Quinlan recalls today. “They resented anyone who questioned their authority, or who suggested that there might be some sort of solution other than the one they wanted. They presented
it as a take it or leave it situation. I've lived long enough to know that nothing in life is take it or leave it.”

At the time, however, Quinlan was not long out of law school. He realized that he himself knew little about real estate law. But he also suggested that Jackson, a magazine publisher, knew even less and that Ernest Gross, whose field was international law, might also be out of his depth in real estate. What Quinlan proposed was reasonable enough. He suggested that a disinterested outside counsel be brought in—someone who was an expert in the field of real estate and, in particular, co-operatives—to answer three general questions: Did the Dakota
have
to become a co-operative, or was there another solution? If becoming a co-operative was the only answer, what rights did the tenants who did not want to join the co-operative have? And if it became a co-operative, what were the best terms that could be arranged? Quinlan suggested a real estate lawyer named Lewis M. Isaacs, a former chairman of the New York City Bar Association, and considered an authority on co-operative apartments.
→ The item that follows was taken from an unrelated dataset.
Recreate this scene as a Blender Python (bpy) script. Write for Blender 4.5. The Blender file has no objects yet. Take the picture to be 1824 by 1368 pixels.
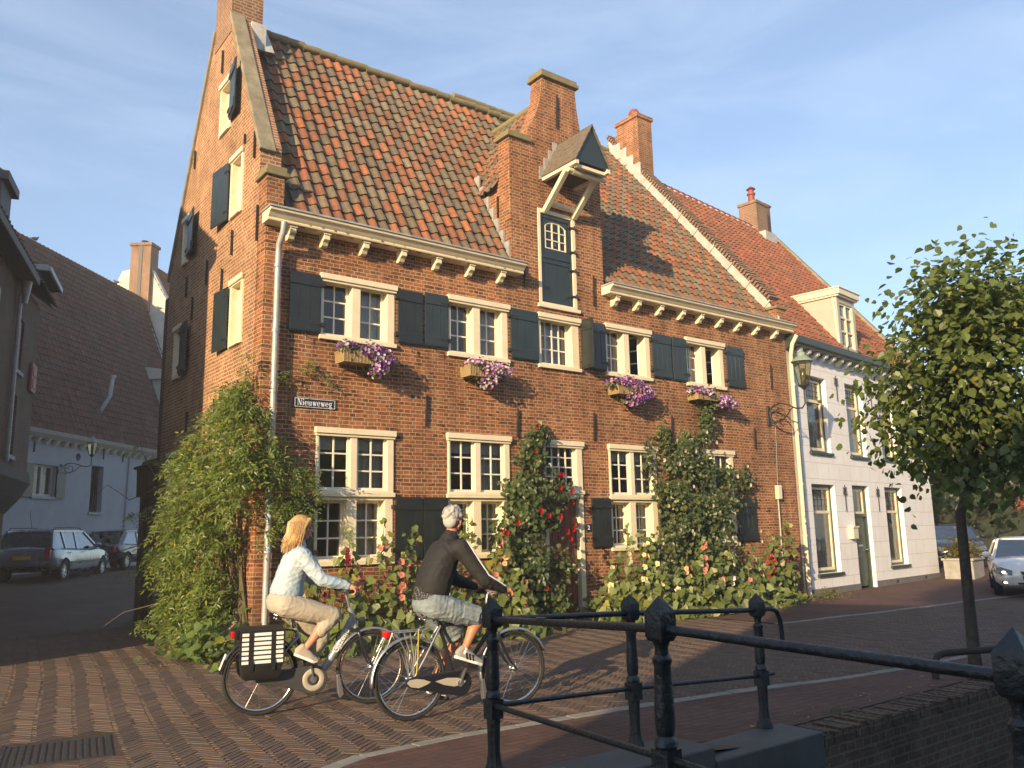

C. D. Jackson's response to this suggestion was to summon Quinlan to his apartment, “rather in the fashion he'd use to summon a copy boy up to his office,” says Quinlan. “He sat me down, and said, ‘Now just what are you trying to do? What are your real motives in this? What do you expect to get out of this?' I felt insulted, and I told him so.” Mrs. Jackson employed a somewhat different tactic. Encountering Quinlan's mother in a hallway, Grace Jackson said to Grace Quinlan, “Your son is such an
interesting
young boy.” The two Graces smiled thinly at one another and parted.